Seorang kiai yang mimpin pesantren di daerah Bogor H. Moh Bachrm,di duga membuat rencana tersebut dan yang memerintahkan melakukannya. Setelah meletus pemberontakan pki, tempat tahanannya dipindahkan dari RTM ke Penjara Salemba berbaur dengan ribuan tahanan G30S. Ditempat itu juga ditahan seorang kapten CPM yang pernah menginterograsinya. Haji Moh. Bachrum menyangkal semua tuduhan.
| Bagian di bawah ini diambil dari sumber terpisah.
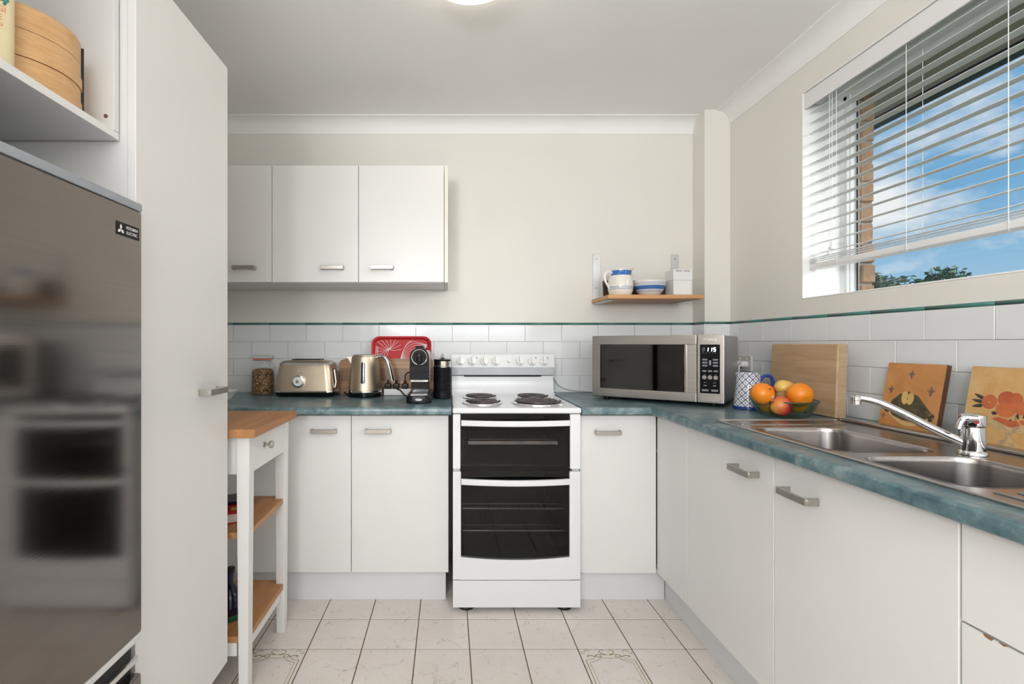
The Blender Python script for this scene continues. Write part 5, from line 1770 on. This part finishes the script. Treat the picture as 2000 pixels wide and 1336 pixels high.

Sikapnya terhadap tahanan G30S, sangat baik dan selama di Salemba, ia sebagai imam dan sembahyang berjamaah yang diikuti oleh semua tahanan yang beragama Islam yang diselenggarakan di lapangan penjara. Dia bebas lebih cepat dari pada para tahanan G30S, karena dianggap berkelakuan baik.

4. Serangan mortar dari gerombolan Kahar Muzakar
Waktu perjalanan dari Lapangan Terbang mandai menuju Kota. Peluru mortar melesat diarahkan ke mobil Bung Karno, tetapi ternyata meleset jauh.

5. di lempar granat di Makassar
Bung Karno dilempar granat di malem hari di Jalan Cenderawasih, sewaktu Bung Karno sedang dalam perjalanan menuju Gedung Olahraga mattoangin untuk mengghadiri suatu acara. Lemparan granat itu meleset dan jatuh mengenai mobil lain yang beriringan dengan mobil Bung Karno.


6. Terjadi ketika suatu hari Bung Karno dalam perjalanan dari Bogor ke Jakarta
Dalam satu iring-iringan bung Karno melihat sendiri seorang laki-laki dengan gaya aneh seperti maling. Dan tiba-tiba aja ngelempar granat ke arah mobil Bung Karno.